Jun 2019

Published: 1 June 2019

Machines Like Me by Ian McEwan

This month, we are – for the first time – looking at a work of fiction. McEwan is a powerful author and in his latest book, he takes us back to an alternative 1980s London where Britain has lost the Falklands war, Margaret Thatcher battles Tony Benn for power and Alan Turing achieves a breakthrough in artificial intelligence.

The main protagonist, Charlie, is unemployed and drifting aimlessly through life. When he comes into some money, he buys Adam, one of the first batch of synthetic humans. With the assistance of Miranda, the woman he is in love with, he co-designs Adam’s personality. This near-perfect human is beautiful, strong and clever and a love triangle soon forms, confronting Adam (and the reader) with a profound moral dilemma.

This bold and unsettling novel presents us with fundamental questions about what makes us human and warns of the danger of inventing things beyond our control. This is a powerful piece of writing and the pleasure derived from enjoying the work of such a wonderful author is only tempered by the realisation that it is not entirely fictional. Charlie, Miranda and Adam sharing a drink: “We even raised a toast to ‘the future’, though his version of it, private mental space drowned by new technology in an ocean of collective thought, repelled us both.”

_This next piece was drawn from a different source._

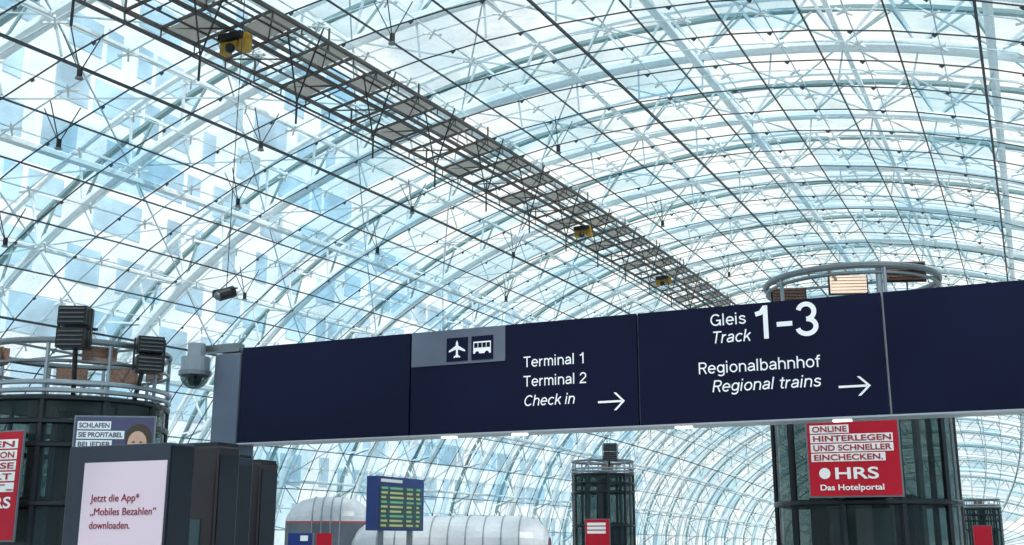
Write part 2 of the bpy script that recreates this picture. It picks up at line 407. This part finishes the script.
# ------------------------------------------------------------ towers
def tower(cx,cy,R,zb,zt,lights,crown=2):
    e=empty('glass_elevator_tower');mb=MB();c=(cx,cy)
    mb.cyl(c,R,0.05,zb,M_TGLASS,36,cap=False)
    n=10
    for i in range(n):
        t=2*math.pi*(i+.3)/n;p=V((cx+R*math.cos(t),cy+R*math.sin(t),0))
        mb.rod(p,p+V((0,0,zb)),.07,M_DARK,6)
        if i%2==0 or crown>2: mb.rod(p+V((0,0,zb)),p+V((0,0,zt)),.04,M_STEELL,6)
    for z in [.1,1.1,2.3,zb-.9,zb-.45,zb]:
        mb.ring((cx,cy,z),R+.03,.06,M_DARK,40,6)
    if crown>2:
        for z in (zb+.14,zb+.3): mb.ring((cx,cy,z),R+.05,.05,M_STEELL,40,6)
    mb.cyl(c,R-.1,zb-.04,zb,M_DARK,32)
    mb.cyl(c,R*.22,0.05,zb-.1,M_DARK,12)
    mb.box((cx,cy,1.3),(R*1.1,R*1.1,2.3),M_DARK);mb.box((cx,cy-R*.56,1.2),(R*.7,.03,2.0),M_STEEL)
    for dx in (-R*.6,R*.6):
        mb.rod((cx+dx,cy,0.05),(cx+dx,cy,zb-.05),.08,M_STEEL,6)
        mb.rod((cx+dx*.55,cy-R*.55,0.05),(cx+dx*.55,cy-R*.55,zb-.05),.05,M_STEEL,6)
    if crown>2:
        mb.ring((cx,cy,zt),R,.065,M_STEEL,48,8)
        mb.ring((cx,cy,zt-.4),R,.035,M_STEEL,48,6)
        mb.rod((cx-R,cy,zt),(cx+R,cy,zt),.03,M_STEEL);mb.rod((cx,cy-R,zt),(cx,cy+R,zt),.03,M_STEEL)
        for a in lights:
            t=math.radians(a);rr=R*.86
            mb.box((cx+rr*math.cos(t),cy+rr*math.sin(t),zt-.24),(.62,.12,.32),M_MESH,rz=t+math.pi/2)
            mb.box((cx+(rr+.09)*math.cos(t),cy+(rr+.09)*math.sin(t),zt-.24),(.66,.05,.36),M_MESH,rz=t+math.pi/2)
    else:
        mb.ring((cx,cy,zt),R,.065,M_STEEL,48,8);mb.ring((cx,cy,zt-.14),R-.02,.035,M_STEEL,48,6)
        mb.rod((cx-.2,cy-R,zt),(cx-.2,cy+R,zt),.035,M_STEEL);mb.rod((cx-R,cy,zt),(cx+R,cy,zt),.035,M_STEEL)
        mb.rod((cx+R*.42,cy-R*.86,zb),(cx+R*.42,cy-R*.86,zt+.03),.06,M_STEELL,8)
        for (dx,dy,dz,w_,mt_) in ((.02,-.5,-.10,.70,M_LAMP),(-1.2,-.35,-.22,.64,M_MESH),(1.15,-.85,-.02,.70,M_MESH),(-.6,1.3,-.2,.6,M_MESH)):
            mb.box((cx+dx,cy+dy,zt+dz),(w_,.10,.34),mt_,rz=.35)
            mb.box((cx+dx-.02,cy+dy+.08,zt+dz),(w_+.08,.06,.40),M_DARK,rz=.35)
            mb.rod((cx+dx,cy+dy+.1,zb),(cx+dx,cy+dy+.1,zt+dz),.025,M_STEEL)
            for q in range(5): mb.box((cx+dx+.02,cy+dy-.06,zt+dz-.13+q*.065),(w_,.02,.010),M_DARK if mt_ is M_MESH else M_MESH,rz=.35)
    mb.obj('tower_structure',e)
    return e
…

A fictional Alan Turing talking about the ‘machines’ understanding and consciousness: “And then they set about learning the lessons of despair we can’t help teaching them. At worst, they suffer a form of existential pain that becomes unbearable. At best, they or their succeeding generations will be driven by their anguish and astonishment to hold up a mirror to us. In it, we’ll see a familiar monster through the fresh eyes that we ourselves designed.”